§ **WHAT YOU ARE ASKED TO DO**
Line by line, repeat the data below exactly, beginning at the first line and ending at the line with "R = math.radians". Omit pictures.

------------------------------------------------

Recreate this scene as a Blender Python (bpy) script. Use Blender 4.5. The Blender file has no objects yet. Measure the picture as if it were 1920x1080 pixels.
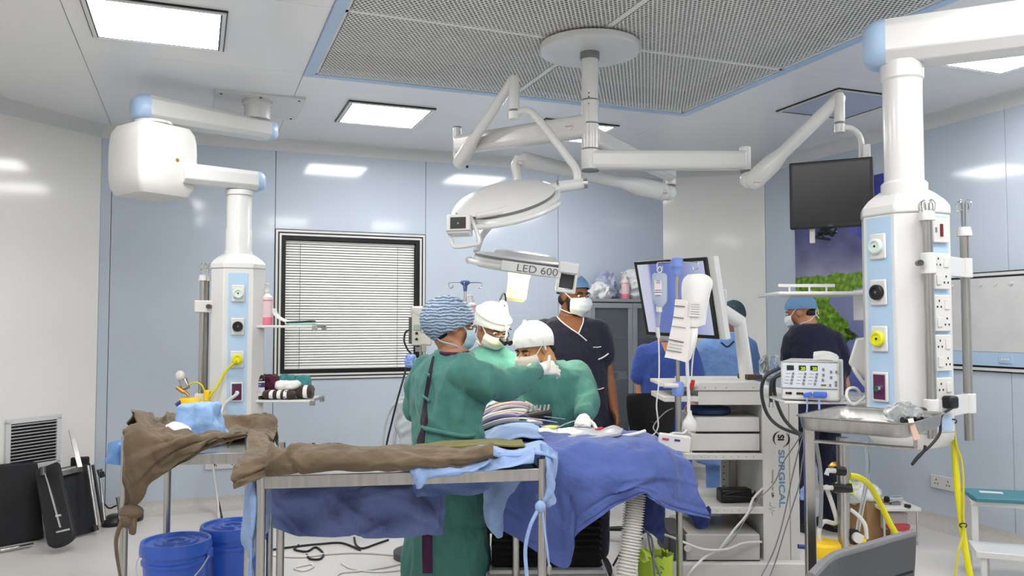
import bpy, bmesh, math, random
import numpy as np
from mathutils import Vector, Matrix, noise
random.seed(7)
SC = bpy.context.scene
COL = SC.collection
V = Vector
PI = math.pi
R = math.radians

# ------------------------------------------------------------------ camera, world, exposure
F = 1550.0; H = 1.46; PITCH = R(2.6); TH = R(21.0)
cd = bpy.data.cameras.new('camera'); cam = bpy.data.objects.new('camera', cd); COL.objects.link(cam)
cam.location = (0, 0, H); cam.rotation_euler = (PI/2 + PITCH, 0, 0)
cd.sensor_width = 36.0; cd.lens = 36.0*F/1920.0; cd.clip_start = 0.05; cd.clip_end = 60
SC.camera = cam
w = bpy.data.worlds.new('world'); SC.world = w; w.use_nodes = True
w.node_tree.nodes['Background'].inputs[0].default_value = (0.8, 0.86, 0.95, 1)
w.node_tree.nodes['Background'].inputs[1].default_value = 0.25
vs = SC.view_settings
vs.view_transform = 'Standard'; vs.look = 'None'; vs.gamma = 1.0; vs.use_curve_mapping = False
vs.exposure = 0.28
PANEL_L = 21.5        # radiance of the lit ceiling panels
LAMP_W = 10.0        # watts of the lit operating lamp

# ------------------------------------------------------------------ coordinates
cp, sp = math.cos(PITCH), math.sin(PITCH)
def at(px, py, d):
    u = (px-960)/F; v = (540-py)/F
    y = cp - v*sp; s = d/y
    return V((u*s, d, H + (sp + v*cp)*s))
def atz(px, py, z):
    u = (px-960)/F; v = (540-py)/F
    s = (z-H)/(sp + v*cp)
    return V((u*s, (cp - v*sp)*s, z))
E1 = V((math.cos(TH), math.sin(TH), 0)); E2 = V((-math.sin(TH), math.cos(TH), 0)); UP = V((0, 0, 1))
def room(a, b, z=0.0): return E1*a + E2*b + UP*z
def ray_b(px, b):      # point of the back-wall-parallel plane b seen at column px -> a
    u = (px-960)/F; d = b/(-u*math.sin(TH) + math.cos(TH))
    return d*(u*math.cos(TH) + math.sin(TH)), d
def ray_a(px, a):
    u = (px-960)/F; d = a/(u*math.cos(TH) + math.sin(TH))
    return d*(-u*math.sin(TH) + math.cos(TH)), d

# ------------------------------------------------------------------ materials
def lin(c):
    c = c/255.0
    return c/12.92 if c <= 0.04045 else ((c+0.055)/1.055)**2.4
MATS = {}
def mat(name, rgb, rough=0.5, metal=0.0, var=0.05, vscale=6.0, bump=0.0, bscale=60.0, stretch=(1, 1, 1),
        trans=0.0, alpha=1.0, coat=0.0, emit=None, es=0.0, sss=0.0, ior=1.45, sheen=0.0, detail=4.0, spec=0.5, bdist=0.01):
    if name in MATS: return MATS[name]
    m = bpy.data.materials.new(name); m.use_nodes = True; nt = m.node_tree; n = nt.nodes; l = nt.links
    b = n['Principled BSDF']
    c = [lin(x) for x in rgb]
    b.inputs['Roughness'].default_value = rough; b.inputs['Metallic'].default_value = metal
    b.inputs['IOR'].default_value = ior; b.inputs['Coat Weight'].default_value = coat
    b.inputs['Coat Roughness'].default_value = 0.08
    b.inputs['Specular IOR Level'].default_value = spec
    b.inputs['Transmission Weight'].default_value = trans; b.inputs['Alpha'].default_value = alpha
    if sheen: b.inputs['Sheen Weight'].default_value = sheen
    if sss:
        b.inputs['Subsurface Weight'].default_value = sss; b.inputs['Subsurface Radius'].default_value = (0.02, 0.008, 0.004)
    if emit:
        b.inputs['Emission Color'].default_value = [lin(x) for x in emit] + [1]; b.inputs['Emission Strength'].default_value = es
    tc = n.new('ShaderNodeTexCoord'); mp = n.new('ShaderNodeMapping'); l.new(tc.outputs['Object'], mp.inputs[0])
    mp.inputs['Scale'].default_value = stretch
    nz = n.new('ShaderNodeTexNoise'); nz.inputs['Scale'].default_value = vscale; nz.inputs['Detail'].default_value = detail
    l.new(mp.outputs[0], nz.inputs['Vector'])
    rp = n.new('ShaderNodeValToRGB'); l.new(nz.outputs['Fac'], rp.inputs[0])
    rp.color_ramp.elements[0].position = 0.3; rp.color_ramp.elements[1].position = 0.7
    rp.color_ramp.elements[0].color = [max(0, x*(1-var)) for x in c] + [1]
    rp.color_ramp.elements[1].color = [min(1, x*(1+var)) for x in c] + [1]
    l.new(rp.outputs[0], b.inputs['Base Color'])
    if bump:
        n2 = n.new('ShaderNodeTexNoise'); n2.inputs['Scale'].default_value = bscale; n2.inputs['Detail'].default_value = 5
        l.new(mp.outputs[0], n2.inputs['Vector'])
        bp = n.new('ShaderNodeBump'); bp.inputs['Strength'].default_value = bump; bp.inputs['Distance'].default_value = bdist
        l.new(n2.outputs['Fac'], bp.inputs['Height']); l.new(bp.outputs[0], b.inputs['Normal'])
    MATS[name] = m
    return m
def emat(name, rgb, s):
    if name in MATS: return MATS[name]
    m = bpy.data.materials.new(name); m.use_nodes = True; nt = m.node_tree
    nt.nodes.remove(nt.nodes['Principled BSDF']); e = nt.nodes.new('ShaderNodeEmission')
    e.inputs[0].default_value = [lin(x) for x in rgb] + [1]; e.inputs[1].default_value = s
    nt.links.new(e.outputs[0], nt.nodes['Material Output'].inputs[0]); MATS[name] = m
    return m
m_wallblue = mat('blue wall laminate', (190, 201, 214), 0.09, var=0.012, vscale=2, spec=0.55)
m_wallwhite = mat('white wall laminate', (232, 231, 228), 0.10, var=0.01, vscale=2, spec=0.45)
m_ceil = mat('ceiling panel paint', (230, 231, 233), 0.2, var=0.012, vscale=2, spec=0.45)
m_cove = mat('coving paint', (212, 213, 213), 0.3, var=0.01)
m_floor = mat('floor vinyl', (206, 203, 200), 0.28, var=0.03, vscale=38, detail=8, spec=0.4)
m_base = mat('skirting vinyl', (186, 182, 178), 0.4, var=0.08, vscale=60, detail=8)
m_dark = mat('dark void', (30, 31, 33), 0.9)
m_white = mat('white enamel', (212, 212, 211), 0.25, var=0.01, coat=0.2)
m_plast = mat('white plastic', (211, 210, 207), 0.4, var=0.015)
m_cart = mat('cart powder coat', (209, 208, 204), 0.4, var=0.015)
m_palebl = mat('pale blue plastic', (170, 196, 226), 0.35, var=0.02)
m_strip = mat('blue strip', (172, 199, 224), 0.4, var=0.02)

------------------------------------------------

§ **EXERCISE OUTPUT**
Recreate this scene as a Blender Python (bpy) script. Use Blender 4.5. The Blender file has no objects yet. Measure the picture as if it were 1920x1080 pixels.
import bpy, bmesh, math, random
import numpy as np
from mathutils import Vector, Matrix, noise
random.seed(7)
SC = bpy.context.scene
COL = SC.collection
V = Vector
PI = math.pi
R = math.radians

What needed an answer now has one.